Human Rights Watch and Amnesty International have documented numerous human rights abuses by combatants on both sides of the conflict.

On Jan. 8, private radio director Abdou Mahaman Jeannot was killed when his Toyota drove over a landmine in a suburb of Niamey, the first attack on the capital since hostilities began. A woman passenger was also injured.

The MNJ has adamantly denied the use of land mines, but Human Rights Watch is not buying it.

At the pre-trial hearing in Niamey, the journalist Creisson was called before the prosecutor, but his colleague Dandois remains in prison some 30 km south of the capital. Their attorney says the judge will begin examining the evidence involved in the case. Agence France-Presse reports that Niger military sources have viewed the video filmed by the journalists and found scenes of soldiers captured by the MNJ in chains.

The trial highlights a steady decline of press freedom in the country, where a total of 14 journalists have been arrested since mid-2007 for breaking the government’s information edict relating to the rebellion.

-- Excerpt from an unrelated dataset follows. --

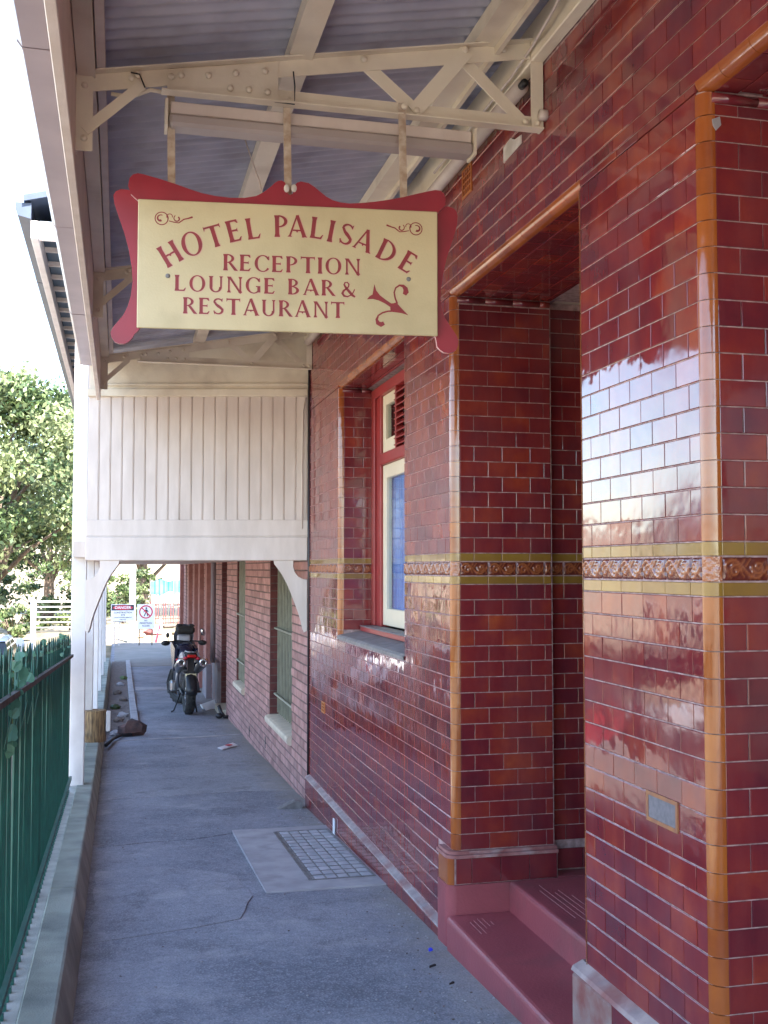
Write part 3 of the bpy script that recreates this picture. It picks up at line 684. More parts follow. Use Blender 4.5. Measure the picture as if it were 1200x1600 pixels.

The Accra-based Media Foundation for West Africa recently tallied the number of “attacks on freedom of speech and expression” against journalists across West Africa in 2007 and found Niger committed 23 of the total 142 cases, the highest amount in the region. However, the group offers two caveats regarding its indicators: It cannot monitor events taking place far outside urban areas and it merely counts cases, but does not weigh them for significance.

Reporters Without Borders’ Press Freedom Index ranks Niger favorably compared to some other West African nations.